--- Data excerpts ---
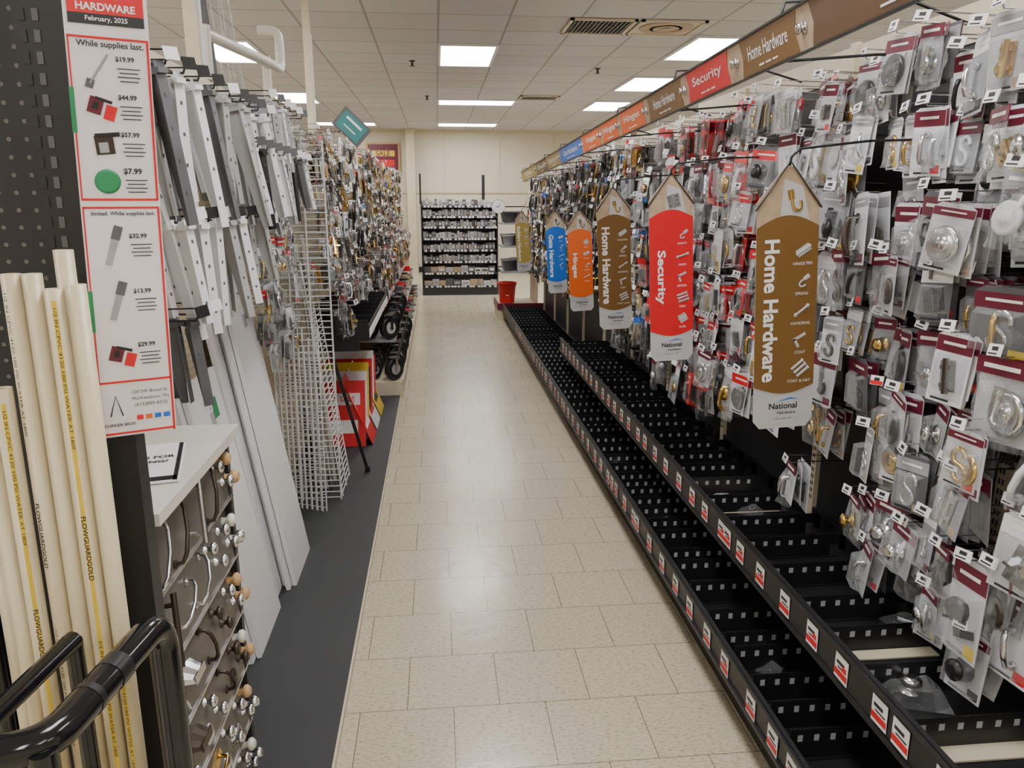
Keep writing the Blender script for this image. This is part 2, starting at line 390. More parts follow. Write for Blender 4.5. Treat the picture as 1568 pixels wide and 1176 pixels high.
--
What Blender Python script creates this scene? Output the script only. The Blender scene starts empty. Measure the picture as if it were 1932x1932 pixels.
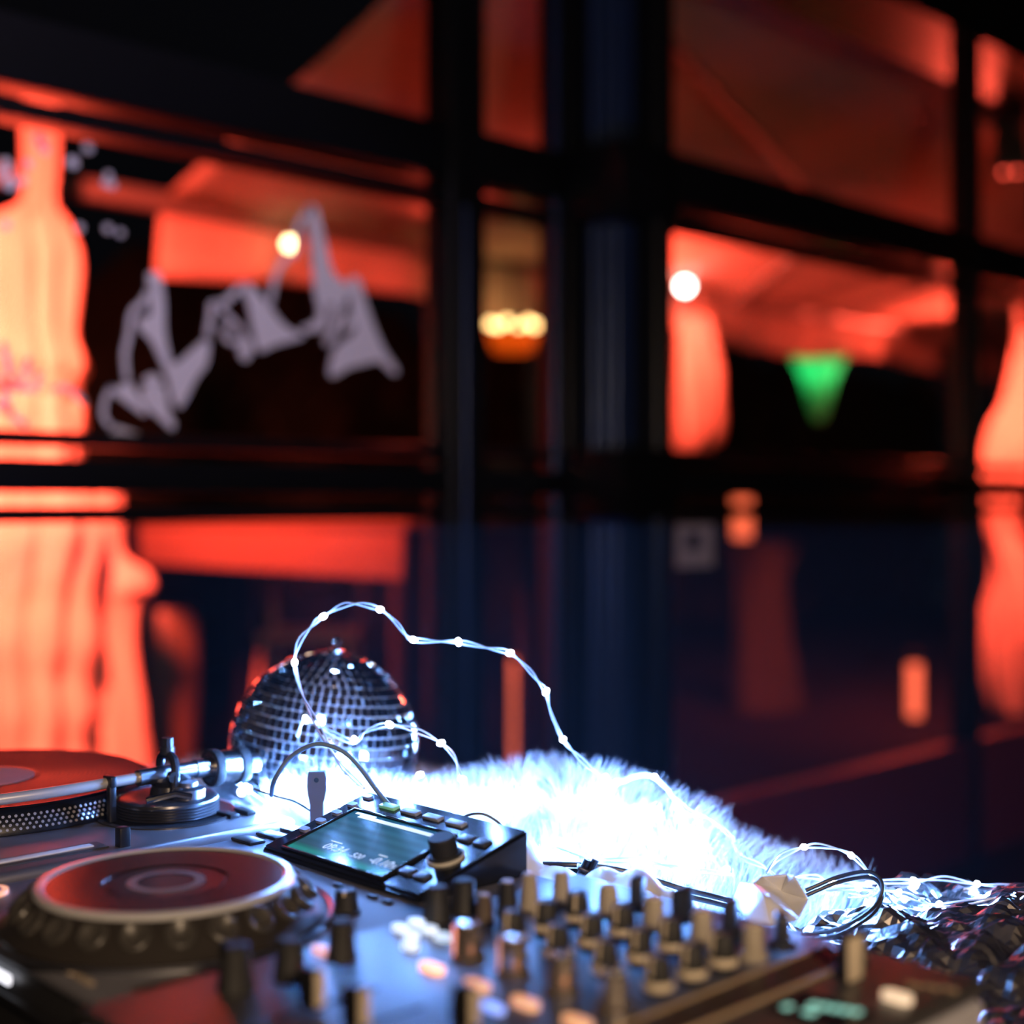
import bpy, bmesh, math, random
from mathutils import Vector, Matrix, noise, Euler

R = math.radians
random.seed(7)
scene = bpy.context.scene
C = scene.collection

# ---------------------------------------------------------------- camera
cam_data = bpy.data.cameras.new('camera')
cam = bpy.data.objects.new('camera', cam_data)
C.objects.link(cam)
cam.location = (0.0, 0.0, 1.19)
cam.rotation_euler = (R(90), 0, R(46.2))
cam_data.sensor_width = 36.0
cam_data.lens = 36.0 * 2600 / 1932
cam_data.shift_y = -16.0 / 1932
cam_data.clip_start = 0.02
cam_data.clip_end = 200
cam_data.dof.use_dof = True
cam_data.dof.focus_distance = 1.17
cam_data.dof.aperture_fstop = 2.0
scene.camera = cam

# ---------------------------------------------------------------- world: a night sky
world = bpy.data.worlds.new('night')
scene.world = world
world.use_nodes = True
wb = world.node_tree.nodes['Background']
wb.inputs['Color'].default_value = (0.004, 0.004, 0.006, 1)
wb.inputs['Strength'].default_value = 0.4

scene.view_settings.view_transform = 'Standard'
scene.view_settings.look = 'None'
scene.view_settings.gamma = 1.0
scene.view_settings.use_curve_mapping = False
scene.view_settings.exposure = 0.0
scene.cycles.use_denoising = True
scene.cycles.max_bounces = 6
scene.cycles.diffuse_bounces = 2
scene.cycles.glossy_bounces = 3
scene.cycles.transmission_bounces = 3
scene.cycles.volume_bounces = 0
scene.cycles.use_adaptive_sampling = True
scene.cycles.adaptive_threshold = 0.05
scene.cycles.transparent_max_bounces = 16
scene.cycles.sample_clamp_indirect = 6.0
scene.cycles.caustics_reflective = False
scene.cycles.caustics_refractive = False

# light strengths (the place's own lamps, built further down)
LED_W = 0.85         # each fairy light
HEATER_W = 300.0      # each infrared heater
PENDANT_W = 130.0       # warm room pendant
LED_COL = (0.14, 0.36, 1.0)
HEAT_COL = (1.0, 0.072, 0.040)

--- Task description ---
In the listing above, find the line containing "What Blender Python" and the line containing "C = scene.collection". Reproduce those lines and all between them exactly, with no pictures and nothing more.

--- Answer to the exercise ---
What Blender Python script creates this scene? Output the script only. The Blender scene starts empty. Measure the picture as if it were 1932x1932 pixels.
import bpy, bmesh, math, random
from mathutils import Vector, Matrix, noise, Euler

R = math.radians
random.seed(7)
scene = bpy.context.scene
C = scene.collection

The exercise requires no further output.